**Request**
Without the pictures, set down every line of the data exactly.

+--

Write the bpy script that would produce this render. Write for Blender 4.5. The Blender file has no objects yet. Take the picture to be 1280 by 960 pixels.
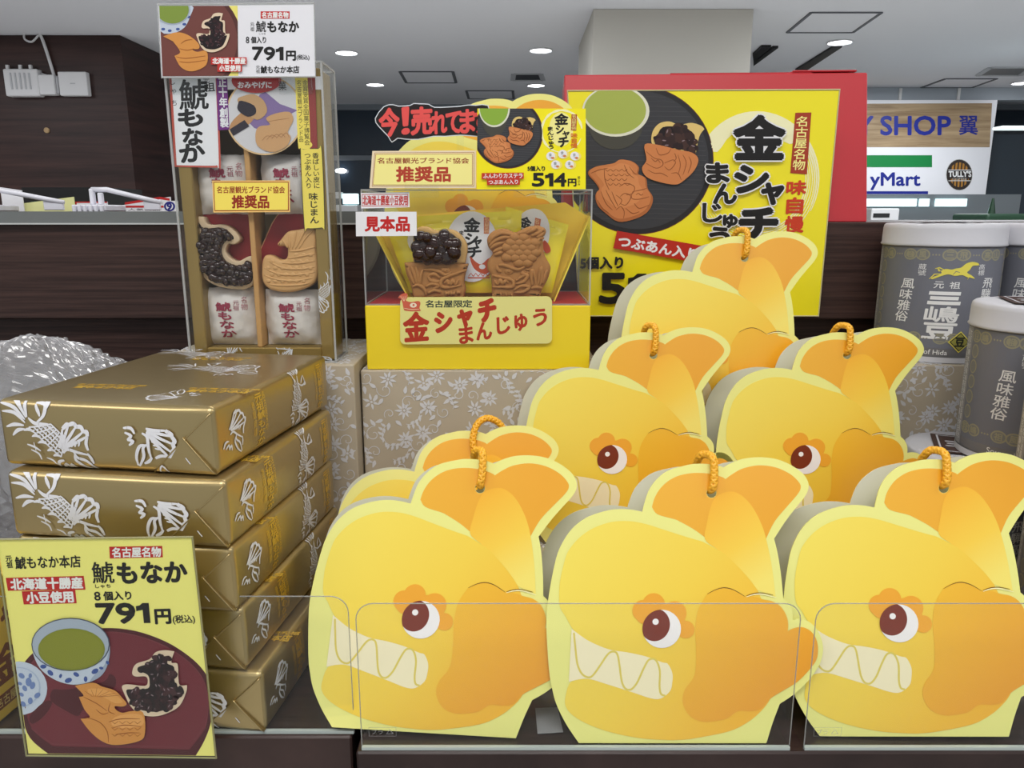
import bpy, bmesh, math, random
from math import sin, cos, tan, radians, pi, atan2, hypot
from mathutils import Vector, Matrix, Euler
from mathutils.geometry import tessellate_polygon

SC = bpy.context.scene
COL = SC.collection
# ---------------------------------------------------------------- camera
EYE = 1.30                      # eye height above the shop floor
PITCH = radians(12.44)
FPX = 961.0                     # focal length in pixels of the 1280x960 frame
cam = bpy.data.cameras.new('camera')
cam.sensor_width = 36.0
cam.lens = 36.0 * FPX / 1280.0
cam.clip_start = 0.01
cam.clip_end = 60
camo = bpy.data.objects.new('camera', cam)
camo.location = (0, 0, EYE)
camo.rotation_euler = (pi / 2 - PITCH, 0, 0)
COL.objects.link(camo)
SC.camera = camo
# ---------------------------------------------------------------- world, lights, exposure
W = bpy.data.worlds.new('world')
SC.world = W
W.use_nodes = True
W.node_tree.nodes['Background'].inputs[0].default_value = (0.93, 0.97, 1.0, 1)
W.node_tree.nodes['Background'].inputs[1].default_value = 0.50


def area(name, loc, size, power, rot=(0, 0, 0), col=(1, 0.98, 0.95), sy=None):
    l = bpy.data.lights.new(name, 'AREA')
    l.energy = power
    l.color = col
    l.size = size
    if sy:
        l.shape = 'RECTANGLE'
        l.size_y = sy
    o = bpy.data.objects.new(name, l)
    o.location = loc
    o.rotation_euler = rot
    COL.objects.link(o)
    return o


area('shop_light_panel', (0.0, -0.55, 2.66), 1.3, 27, sy=0.5)
area('shop_light_panel', (-1.5, -0.2, 2.66), 0.7, 11.5, sy=0.7)
area('shop_light_panel', (1.5, -0.2, 2.66), 0.7, 12, sy=0.7)
area('shop_light_panel', (0.2, 1.3, 2.66), 1.6, 9, sy=0.4)
area('hall_fill_light', (-1.0, 5.0, 2.66), 1.6, 72, col=(.92, .96, 1))
area('hall_fill_light', (3.2, 5.0, 2.66), 1.6, 80, col=(.92, .96, 1))
area('hall_fill_light', (-4.6, 4.4, 2.66), 1.6, 55, col=(.95, .97, 1))
area('hall_fill_light', (4.2, 7.9, 2.66), 0.9, 42, col=(.92, .96, 1))  # added lamp that brightens the far shop sign
area('bag_sheen_light', (-1.0, -3.0, 2.66), 1.8, 15, sy=0.4)  # this and the next lamp are added behind the viewer for bag sheen
area('bag_sheen_light', (1.3, -3.6, 2.66), 1.8, 17, sy=0.4)
SC.view_settings.view_transform = 'Standard'
SC.view_settings.look = 'None'
SC.view_settings.exposure = -0.14
SC.view_settings.gamma = 1
SC.view_settings.use_curve_mapping = False
SC.cycles.transparent_max_bounces = 24
SC.cycles.max_bounces = 8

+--

**Response to this exercise**
Write the bpy script that would produce this render. Write for Blender 4.5. The Blender file has no objects yet. Take the picture to be 1280 by 960 pixels.
import bpy, bmesh, math, random
from math import sin, cos, tan, radians, pi, atan2, hypot
from mathutils import Vector, Matrix, Euler
from mathutils.geometry import tessellate_polygon

SC = bpy.context.scene
COL = SC.collection
# ---------------------------------------------------------------- camera
EYE = 1.30                      # eye height above the shop floor
PITCH = radians(12.44)
FPX = 961.0                     # focal length in pixels of the 1280x960 frame
cam = bpy.data.cameras.new('camera')
cam.sensor_width = 36.0
cam.lens = 36.0 * FPX / 1280.0
cam.clip_start = 0.01
cam.clip_end = 60
camo = bpy.data.objects.new('camera', cam)
camo.location = (0, 0, EYE)
camo.rotation_euler = (pi / 2 - PITCH, 0, 0)
COL.objects.link(camo)
SC.camera = camo
# ---------------------------------------------------------------- world, lights, exposure
W = bpy.data.worlds.new('world')
SC.world = W
W.use_nodes = True
W.node_tree.nodes['Background'].inputs[0].default_value = (0.93, 0.97, 1.0, 1)
W.node_tree.nodes['Background'].inputs[1].default_value = 0.50


def area(name, loc, size, power, rot=(0, 0, 0), col=(1, 0.98, 0.95), sy=None):
    l = bpy.data.lights.new(name, 'AREA')
    l.energy = power
    l.color = col
    l.size = size
    if sy:
        l.shape = 'RECTANGLE'
        l.size_y = sy
    o = bpy.data.objects.new(name, l)
    o.location = loc
    o.rotation_euler = rot
    COL.objects.link(o)
    return o


area('shop_light_panel', (0.0, -0.55, 2.66), 1.3, 27, sy=0.5)
area('shop_light_panel', (-1.5, -0.2, 2.66), 0.7, 11.5, sy=0.7)
area('shop_light_panel', (1.5, -0.2, 2.66), 0.7, 12, sy=0.7)
area('shop_light_panel', (0.2, 1.3, 2.66), 1.6, 9, sy=0.4)
area('hall_fill_light', (-1.0, 5.0, 2.66), 1.6, 72, col=(.92, .96, 1))
area('hall_fill_light', (3.2, 5.0, 2.66), 1.6, 80, col=(.92, .96, 1))
area('hall_fill_light', (-4.6, 4.4, 2.66), 1.6, 55, col=(.95, .97, 1))
area('hall_fill_light', (4.2, 7.9, 2.66), 0.9, 42, col=(.92, .96, 1))  # added lamp that brightens the far shop sign
area('bag_sheen_light', (-1.0, -3.0, 2.66), 1.8, 15, sy=0.4)  # this and the next lamp are added behind the viewer for bag sheen
area('bag_sheen_light', (1.3, -3.6, 2.66), 1.8, 17, sy=0.4)
SC.view_settings.view_transform = 'Standard'
SC.view_settings.look = 'None'
SC.view_settings.exposure = -0.14
SC.view_settings.gamma = 1
SC.view_settings.use_curve_mapping = False
SC.cycles.transparent_max_bounces = 24
SC.cycles.max_bounces = 8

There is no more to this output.